- _TASK INSTRUCTIONS_: Retype exactly what runs from the first line of the data to the line with "from mathutils import Vector, Matrix, Euler", keeping both of those lines and skipping pictures.
── RECORDED INFORMATION
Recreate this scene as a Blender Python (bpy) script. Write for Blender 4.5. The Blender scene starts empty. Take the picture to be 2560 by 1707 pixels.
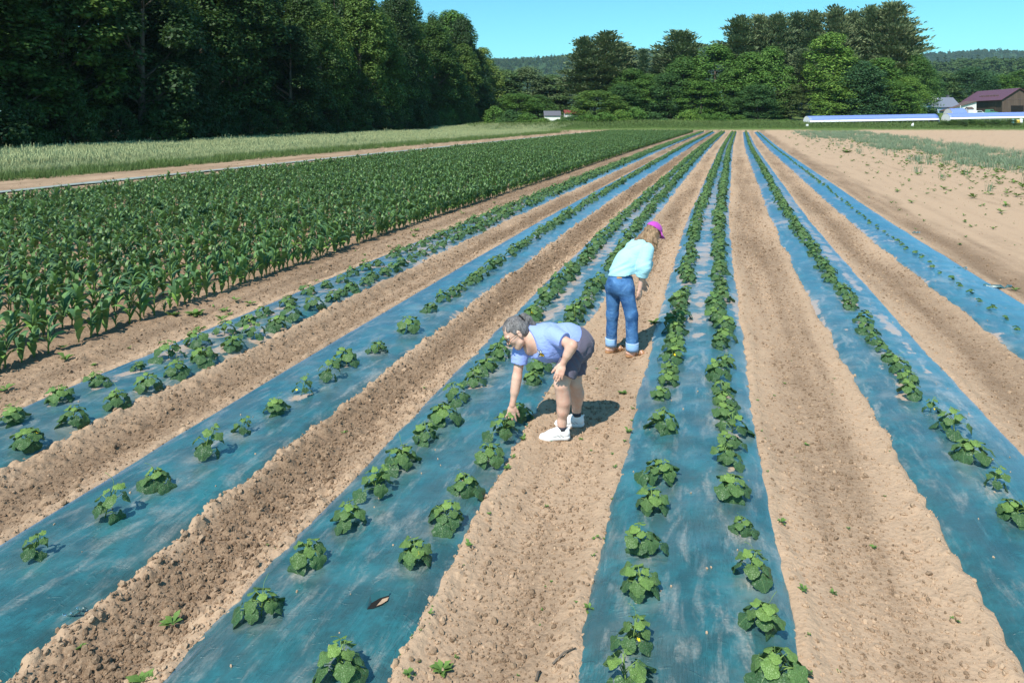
import bpy, bmesh, math, random
import numpy as np
from mathutils import Vector, Matrix, Euler

# ------------------------------------------------------------------ camera, sky, sun, exposure
sc = bpy.context.scene
COL = sc.collection
CAM_H = 3.0
cam_d = bpy.data.cameras.new('camera'); cam = bpy.data.objects.new('camera', cam_d); COL.objects.link(cam)
cam.location = (0, 0, CAM_H); cam.rotation_euler = (math.radians(90), 0, 0)
cam_d.sensor_width = 36.0; cam_d.lens = 36.0 * 1800 / 2560
cam_d.shift_y = -(853.5 - 293) / 2560
cam_d.clip_start = 0.1; cam_d.clip_end = 30000
sc.camera = cam

SUN_DIR = Vector((0.39, 0.69, -1.0)).normalized()          # the way the light travels
SUN_EL = math.asin(-SUN_DIR.z)
SUN_AZ = math.atan2(-SUN_DIR.x, -SUN_DIR.y)                # clockwise from +Y
w = bpy.data.worlds.new('World'); sc.world = w; w.use_nodes = True
wn = w.node_tree.nodes; wl = w.node_tree.links
sky = wn.new('ShaderNodeTexSky'); sky.sky_type = 'NISHITA'; sky.sun_disc = False
sky.sun_elevation = SUN_EL; sky.sun_rotation = SUN_AZ
sky.air_density = 1.0; sky.dust_density = 0.3; sky.ozone_density = 1.0; sky.altitude = 100
tint = wn.new('ShaderNodeMix'); tint.data_type = 'RGBA'; tint.blend_type = 'MULTIPLY'
tint.inputs[0].default_value = 1.0
tint.inputs[7].default_value = (0.355, 0.79, 0.84, 1)
wl.new(sky.outputs[0], tint.inputs[6])
bg = wn['Background']; bg.inputs[1].default_value = 0.146
wl.new(tint.outputs[2], bg.inputs[0])
sun_d = bpy.data.lights.new('sun', 'SUN'); sun_d.energy = 4.5; sun_d.angle = math.radians(0.53); sun_d.color = (1.0, 0.95, 0.87)
sun = bpy.data.objects.new('sun', sun_d); COL.objects.link(sun)
sun.location = (-60, -100, 130); sun.rotation_euler = SUN_DIR.to_track_quat('-Z', 'Y').to_euler()
sc.view_settings.view_transform = 'Standard'; sc.view_settings.look = 'None'
sc.view_settings.gamma = 1.0; sc.view_settings.use_curve_mapping = False
sc.view_settings.exposure = 0.5
sc.cycles.max_bounces = 6; sc.cycles.diffuse_bounces = 3; sc.cycles.glossy_bounces = 3
sc.cycles.transmission_bounces = 4; sc.cycles.transparent_max_bounces = 6
sc.cycles.use_denoising = True

# ------------------------------------------------------------------ helpers
rng = np.random.default_rng(7)
random.seed(7)

def tag(o, label=None, cat=None, group=None, kind=None):
    if label: o['label'] = label
    if cat: o['category'] = cat
    if group: o['group'] = group
    if kind: o['kind'] = kind
    return o

def empty(name, loc=(0, 0, 0), rz=0.0):
    o = bpy.data.objects.new(name, None); COL.objects.link(o)
    o.location = loc; o.rotation_euler = (0, 0, rz); o.empty_display_size = 0.1
    return o

def link(name, me, parent=None, mat=None, M=None, coll=None):
    o = bpy.data.objects.new(name, me)
    (coll or COL).objects.link(o)
    if mat is not None and len(me.materials) == 0: me.materials.append(mat)
    if parent is not None: o.parent = parent
    if M is not None: o.matrix_basis = M
    return o

def np_mesh(name, verts, faces, smooth=False, mats=(), mat_idx=None):
    """faces: an (n,3) or (n,4) array, or a list of such arrays"""
    verts = np.ascontiguousarray(verts, dtype=np.float32).reshape(-1, 3)
    if isinstance(faces, np.ndarray): faces = [faces]
    faces = [np.asarray(f, dtype=np.int32) for f in faces if len(f)]
    me = bpy.data.meshes.new(name)
    me.vertices.add(len(verts)); me.vertices.foreach_set('co', verts.ravel())
    li = np.concatenate([f.ravel() for f in faces])
    tot = np.concatenate([np.full(len(f), f.shape[1], np.int32) for f in faces])
    st = np.concatenate([[0], np.cumsum(tot)[:-1]]).astype(np.int32)
    me.loops.add(len(li)); me.loops.foreach_set('vertex_index', li)
    me.polygons.add(len(tot)); me.polygons.foreach_set('loop_start', st); me.polygons.foreach_set('loop_total', tot)
    if mat_idx is not None: me.polygons.foreach_set('material_index', np.asarray(mat_idx, np.int32))
    me.update(calc_edges=True)
    if smooth: me.polygons.foreach_set('use_smooth', np.ones(len(tot), bool))
    for m in mats: me.materials.append(m)
    return me

def set_attr(me, name, vals, typ='FLOAT', dom='POINT'):
    a = me.attributes.new(name, typ, dom)
    vals = np.asarray(vals)
    if typ == 'FLOAT': a.data.foreach_set('value', vals.astype(np.float32).ravel())
    elif typ == 'INT': a.data.foreach_set('value', vals.astype(np.int32).ravel())
    elif typ == 'FLOAT_VECTOR': a.data.foreach_set('vector', vals.astype(np.float32).ravel())
    elif typ == 'FLOAT2': a.data.foreach_set('vector', vals.astype(np.float32).ravel())

class MB:
    """collects boxes, tubes, prisms ... into ONE mesh"""
    def __init__(self): self.v = []; self.f = []; self.n = 0
    def add(self, verts, faces):
        verts = [tuple(map(float, p)) for p in verts]
        self.v += verts; self.f += [tuple(i + self.n for i in f) for f in faces]; self.n += len(verts); return self
    def box(self, lo, hi, M=None):
        (a, b, c), (d, e, f) = lo, hi
        vs = [Vector(p) for p in ((a,b,c),(d,b,c),(d,e,c),(a,e,c),(a,b,f),(d,b,f),(d,e,f),(a,e,f))]
        if M is not None: vs = [M @ p for p in vs]
        return self.add(vs, [(0,3,2,1),(4,5,6,7),(0,1,5,4),(1,2,6,5),(2,3,7,6),(3,0,4,7)])
    def tube(self, pts, radii, n=6, caps=True):
        pts = [Vector(p) for p in pts]
        if not hasattr(radii, '__len__'): radii = [radii] * len(pts)
        rings = []
        up = Vector((0.13, 0.21, 1)).normalized()
        for i, p in enumerate(pts):
            d = (pts[min(i + 1, len(pts) - 1)] - pts[max(i - 1, 0)])
            if d.length < 1e-9: d = Vector((0, 0, 1))
            d.normalize()
            a = d.cross(up)
            if a.length < 1e-3: a = d.cross(Vector((1, 0, 0)))
            a.normalize(); b = d.cross(a)
            rings.append([p + (a * math.cos(2*math.pi*k/n) + b * math.sin(2*math.pi*k/n)) * radii[i] for k in range(n)])
        vs = [q for r in rings for q in r]; fs = []
        for i in range(len(pts) - 1):
            for k in range(n):
                fs.append((i*n+k, i*n+(k+1) % n, (i+1)*n+(k+1) % n, (i+1)*n+k))
        if caps:
            fs.append(tuple(range(n))[::-1]); fs.append(tuple((len(pts)-1)*n + k for k in range(n)))
        return self.add(vs, fs)
    def prism(self, poly, vec):
        vec = Vector(vec); n = len(poly); a = [Vector(p) for p in poly]
        return self.add(a + [p + vec for p in a], [tuple(range(n))[::-1], tuple(range(n, 2*n))] + [(k, (k+1) % n, n+(k+1) % n, n+k) for k in range(n)])
    def mesh(self, name, mat=None, smooth=False):
        me = bpy.data.meshes.new(name); me.from_pydata(self.v, [], self.f); me.update()
        if smooth:
            me.polygons.foreach_set('use_smooth', [True] * len(me.polygons))
        if mat: me.materials.append(mat)
        return me
    def build(self, name, mat=None, parent=None, smooth=False, M=None):
        return link(name, self.mesh(name, mat, smooth), parent, None, M)

# ---- numpy noise
def _hash(ix, iy, seed):
    h = (ix.astype(np.int64) * 374761393 + iy.astype(np.int64) * 668265263 + seed * 1442695041) & 0xFFFFFFFF
    h = ((h ^ (h >> 13)) * 1274126177) & 0xFFFFFFFF
    return ((h ^ (h >> 16)) & 0xFFFF).astype(np.float32) / 65535.0
def vnoise(x, y, seed=0):
    x = np.asarray(x, np.float64); y = np.asarray(y, np.float64)
    ix = np.floor(x); iy = np.floor(y); fx = (x - ix).astype(np.float32); fy = (y - iy).astype(np.float32)
    fx = fx*fx*(3-2*fx); fy = fy*fy*(3-2*fy)
    a = _hash(ix, iy, seed); b = _hash(ix+1, iy, seed); c = _hash(ix, iy+1, seed); d = _hash(ix+1, iy+1, seed)
    return (a*(1-fx)+b*fx)*(1-fy) + (c*(1-fx)+d*fx)*fy          # 0..1
def fbm(x, y, seed=0, octs=4, gain=0.5):
    s = 0; a = 1; t = 0
    for o in range(octs):
        s = s + a * vnoise(np.asarray(x) * 2**o + 17.3*o, np.asarray(y) * 2**o - 9.1*o, seed + o); t += a; a *= gain
    return s / t
def clod_field(x, y, seed, cover=1.0):
    """rounded lumps: one dome of random size per cell; heights in cell units"""
    ix = np.floor(x); iy = np.floor(y); h = np.zeros(np.shape(x), np.float32)
    for dx in (-1, 0, 1):
        for dy in (-1, 0, 1):
            cx, cy = ix + dx, iy + dy
            px = cx + _hash(cx, cy, seed); py = cy + _hash(cx, cy, seed + 1); r = .12 + .50 * _hash(cx, cy, seed + 2) ** 2.2
            r = np.where(_hash(cx, cy, seed + 3) < cover, r, 0.0)
            d2 = (x - px) ** 2 + (y - py) ** 2
            h = np.maximum(h, np.sqrt(np.maximum(r * r - d2, 0)) * .9)
    return h
def sstep(a, b, x):
    t = np.clip((np.asarray(x, np.float64) - a) / (b - a), 0, 1); return t*t*(3-2*t)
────
- _EXPECTED ANSWER_:
Recreate this scene as a Blender Python (bpy) script. Write for Blender 4.5. The Blender scene starts empty. Take the picture to be 2560 by 1707 pixels.
import bpy, bmesh, math, random
import numpy as np
from mathutils import Vector, Matrix, Euler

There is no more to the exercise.